January 15th is National Hat Day! To celebrate Refinery’s millinery heritage—our hotel was originally a hat factory in the heart of New York’s Garment District—we turned to the experts. Here, several of NYC’s top milliners lift the veil on fashion’s most versatile statement piece, and what they love about it.

The Personal Process


Lower East Side hat designer Lisa Shaub loves the entire process of crafting a perfect product—especially when she can use “rare and delicious fabrics, rich textures, and unusual trims.” To her, “hats are sculptural,” of course, but they’re “also all about working with a person. I enjoy the problem-solving that’s involved in getting it A-plus.”

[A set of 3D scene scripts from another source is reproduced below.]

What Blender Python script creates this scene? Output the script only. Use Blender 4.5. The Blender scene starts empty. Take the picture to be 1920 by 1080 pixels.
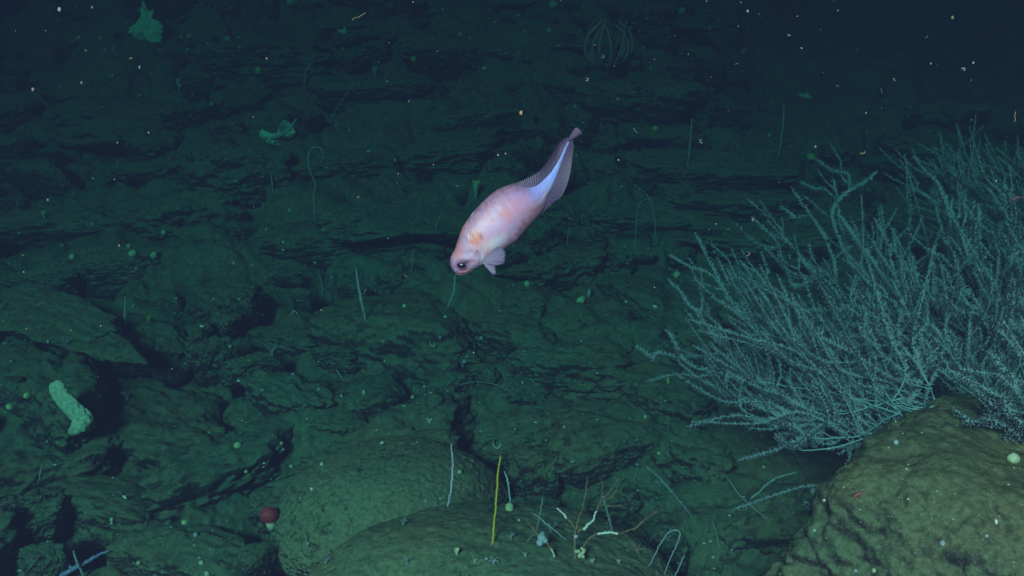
import bpy, math, random
import numpy as np
from mathutils import Vector, Matrix

random.seed(7); RNG = np.random.default_rng(7)
scene = bpy.context.scene
col = scene.collection

# ------------------------------------------------------------------ camera, world, sun, exposure
CAM = Vector((0.0, 0.0, 2.0)); PITCH = math.radians(22.0); F_PX = 1844.0     # focal length in 1920-px pixels
cd = bpy.data.cameras.new('camera'); cam = bpy.data.objects.new('camera', cd); col.objects.link(cam)
cam.location = CAM; cam.rotation_euler = (math.radians(90) - PITCH, 0, 0)
cd.sensor_width = 36.0; cd.lens = 36.0 * F_PX / 1920.0; cd.clip_start = 0.02; cd.clip_end = 200
scene.camera = cam

w = bpy.data.worlds.new('World'); scene.world = w; w.use_nodes = True
bg = w.node_tree.nodes['Background']
bg.inputs['Color'].default_value = (0.10, 0.36, 0.50, 1); bg.inputs['Strength'].default_value = 0.085

SUN_EL, SUN_AZ = math.radians(35), math.radians(-19)      # light comes from behind the camera, a little to the left
sd = bpy.data.lights.new('sun', 'SUN'); sun = bpy.data.objects.new('sun', sd); col.objects.link(sun)
sd.energy = 5.0; sd.angle = math.radians(13); sd.color = (1.0, 0.53, 0.56)
to_sun = Vector((math.sin(SUN_AZ) * math.cos(SUN_EL), -math.cos(SUN_AZ) * math.cos(SUN_EL), math.sin(SUN_EL)))
sun.rotation_euler = to_sun.to_track_quat('Z', 'Y').to_euler(); sun.location = (0, -3, 5)

scene.view_settings.view_transform = 'Standard'; scene.view_settings.look = 'None'
scene.view_settings.exposure = 1.55; scene.view_settings.gamma = 1.0
scene.cycles.use_denoising = True
scene.cycles.max_bounces = 4; scene.cycles.volume_bounces = 1; scene.cycles.transparent_max_bounces = 6
scene.cycles.sample_clamp_indirect = 3.0

# ------------------------------------------------------------------ view helpers (to read places off the photograph)
FWD = Vector((0, math.cos(PITCH), -math.sin(PITCH))); UP = Vector((0, math.sin(PITCH), math.cos(PITCH))); RT = Vector((1, 0, 0))
def ray(px, py):
    return (FWD + RT * ((px - 960) / F_PX) + UP * ((540 - py) / F_PX)).normalized()
def P(px, py, d): return CAM + ray(px, py) * d
def to_px(p):
    v = Vector(p) - CAM; z = v.dot(FWD)
    return (960 + F_PX * v.dot(RT) / z, 540 - F_PX * v.dot(UP) / z)
def ground(px, py, fallback=6.0):
    dg = bpy.context.evaluated_depsgraph_get(); d = ray(px, py); o = CAM.copy()
    for _ in range(40):                                   # pass through anything that is not rock or seabed
        hit, loc, nrm, idx, ob, m = scene.ray_cast(dg, o, d)
        if not hit or ob.name.split('.')[0] in ('seabed', 'rock', 'boulder'): break
        o = loc + d * .002
    if not hit: return P(px, py, fallback), Vector((0, -0.5, 0.8)), fallback
    return loc, nrm, (loc - CAM).length

# ------------------------------------------------------------------ noise
def _h(ix, iy, iz, seed):
    n = (ix.astype(np.int64) * 374761393 + iy.astype(np.int64) * 668265263 + iz.astype(np.int64) * 2147483647 + seed * 1274126177) & 0xFFFFFFFF
    n = ((n ^ (n >> 13)) * 1274126177) & 0xFFFFFFFF
    n = ((n ^ (n >> 16)) * 2246822519) & 0xFFFFFFFF
    return ((n ^ (n >> 15)) & 0xFFFFFF) / float(0xFFFFFF) * 2 - 1
def vnoise(p, seed=0):
    i = np.floor(p); f = p - i; f = f * f * f * (f * (f * 6 - 15) + 10)
    i = i.astype(np.int64); out = 0
    for dx in (0, 1):
        wx = f[:, 0] if dx else 1 - f[:, 0]
        for dy in (0, 1):
            wy = f[:, 1] if dy else 1 - f[:, 1]
            for dz in (0, 1):
                wz = f[:, 2] if dz else 1 - f[:, 2]
                out = out + wx * wy * wz * _h(i[:, 0] + dx, i[:, 1] + dy, i[:, 2] + dz, seed)
    return out
_rot = np.array([[0.36, 0.48, -0.8], [-0.8, 0.6, 0.0], [0.48, 0.64, 0.6]])
def fbm(p, oct=4, gain=0.5, seed=0, ridged=False):
    a = 1.0; s = 0; t = 0
    for k in range(oct):
        n = vnoise(p, seed + k)
        if ridged: n = 1 - 2 * np.abs(n)
        s = s + a * n; t += a; a *= gain; p = (p @ _rot.T) * 2.03 + 11.7
    return s / t
def sstep(x, a, b):
    t = np.clip((x - a) / (b - a), 0, 1); return t * t * (3 - 2 * t)

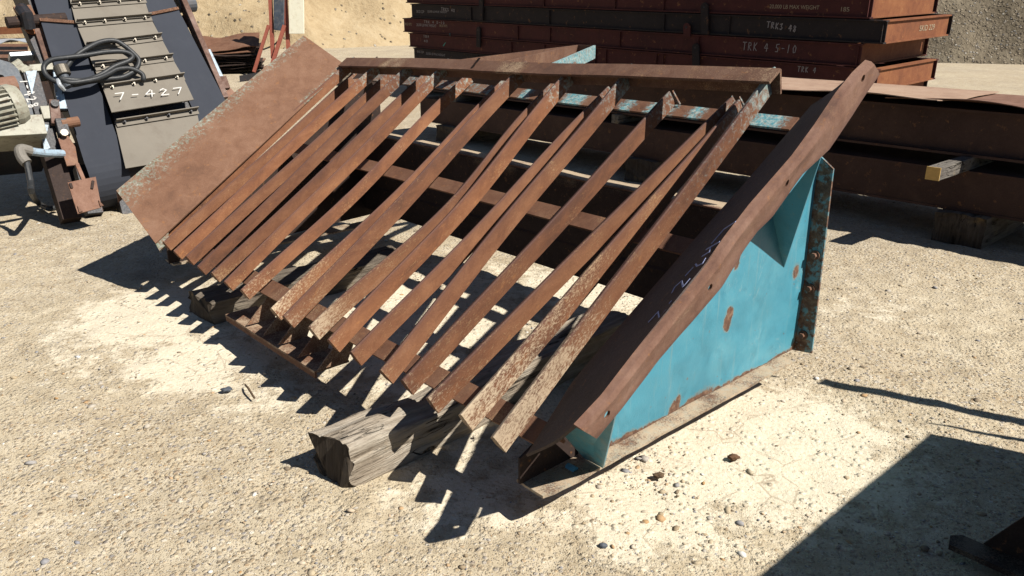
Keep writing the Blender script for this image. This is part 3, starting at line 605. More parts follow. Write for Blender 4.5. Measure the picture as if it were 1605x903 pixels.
T2 = [W(2.60, -.22, 0), W(2.33, -.19, 0), W(2.34, 1.1, 0), W(2.60, 1.1, 0)]
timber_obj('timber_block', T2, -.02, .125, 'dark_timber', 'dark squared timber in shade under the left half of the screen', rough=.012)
# ================================================================== skid stack (red steel skids)
LD = nrm(ray(-430, -32)); ED = ray(2480, -48); ED = nrm(ED-LD*(ED@LD)); UPS = nrm(np.cross(ED, LD)); UPS = UPS if UPS[2] > 0 else -UPS
SR = CAM+ray(1384, 69.4)*(8.9/F_); LH = .264
def solve_x(P, D, x):
    lo, hi = -6., 40.
    for _ in range(60):
        m_ = (lo+hi)/2; p = P+D*m_-CAM; fw = p[1]*CT-p[2]*ST; sx = CX+F_*p[0]/fw if fw > .1 else 1e9
        if sx > x: lo = m_
        else: hi = m_
    return (lo+hi)/2
def onface(x, y, off=0.): return onp(x, y, SR-ED*off, ED)
TEXTS = []
def text(s_, mat, org, xd, yd, height, width, parent, name='stencil_text', ext=.0008):
    cu = bpy.data.curves.new(name, 'FONT'); cu.body = s_; cu.size = 1; cu.extrude = 0; o = bpy.data.objects.new(name, cu); COL.objects.link(o)
    dg = bpy.context.evaluated_depsgraph_get(); me_ = bpy.data.meshes.new_from_object(o.evaluated_get(dg)); bpy.data.objects.remove(o)
    P = np.array([v.co[:] for v in me_.vertices]); lo, hi = P.min(0), P.max(0); sx, sy = width/(hi[0]-lo[0]), height/(hi[1]-lo[1]); base = parent_world(parent)
    for v in me_.vertices: v.co = tuple(org+xd*(v.co[0]-lo[0])*sx+yd*(v.co[1]-lo[1])*sy-base)
    me_.name = name; me_.materials.clear(); me_.materials.append(MATS[mat]); o = bpy.data.objects.new(name, me_); COL.objects.link(o); o.parent = parent; return o
GL = {'T': [[(0, 1), (.7, 1)], [(.35, 1), (.3, 0)]], 'R': [[(.05, 0), (.1, 1), (.5, .95), (.55, .65), (.1, .5), (.6, 0)]], 'K': [[(.1, 1), (.05, 0)], [(.6, 1), (.1, .45), (.6, 0)]],
      '3': [[(.05, .9), (.5, 1), (.25, .55), (.55, .3), (.3, 0), (0, .1)]], '4': [[(.4, 1), (0, .4), (.65, .4)], [(.5, .9), (.4, 0)]], '8': [[(.5, .9), (.2, 1), (.1, .75), (.5, .35), (.35, 0), (.05, .15), (.3, .5), (.55, .8), (.5, .9)]],
      '5': [[(.6, 1), (.15, .95), (.1, .55), (.45, .5), (.4, .05), (0, .05)]], '-': [[(.1, .5), (.5, .5)]], '1': [[(.3, 1), (.2, 0)]], '0': [[(.3, 1), (.05, .6), (.15, .05), (.45, .1), (.55, .7), (.3, 1)]],
      '7': [[(0, .9), (.6, .95), (.25, 0)]], '2': [[(.05, .8), (.3, 1), (.5, .75), (.05, .05), (.6, .1)]]}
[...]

One word of wisdom for making sure the hat is a good fit? “It needs to feel comfortable. If you’re comfortable, you’re sexy.”

Lisa Shaub Fine Millinery: 134 Orchard St; 212-965-9176

The Outfit-Maker


Linda Pagan has been a fixture to the city’s hat scene since the mid-90s, when she opened her SoHo boutique, The Hat Shop. (Check out our In Bed With… interview with her here). Why does she think hats have had such staying power as an outfit necessity? “Without the hat you’re just wearing clothes.”

The Hat Shop: 120 Thompson St; 212-219-1445 

The Connection to the Past


From her East Village Hats boutique on 7th Street, Julia Knox creates hats using traditional methods that’ve remained unchanged for a century. She loves the “hands-nature of the process…So many of our tools are really old, and working with them gives me a real feeling of connection with the past.” And what does every great hat need? “A good line,” she says. “I like hat shapes to be simple and succinct, with a clear line.”

East Village Hats: East Village Hats 80 E 7th St.; 212-358-7092

The Best Version of Yourself


To East Village milliner Lynn Paik, hats are “enhancements—to the outfit and the wearer as well. Hats should bring out the personality of the individual. When wearing a hat, you should feel like the best version of yourself.” Cheers to that!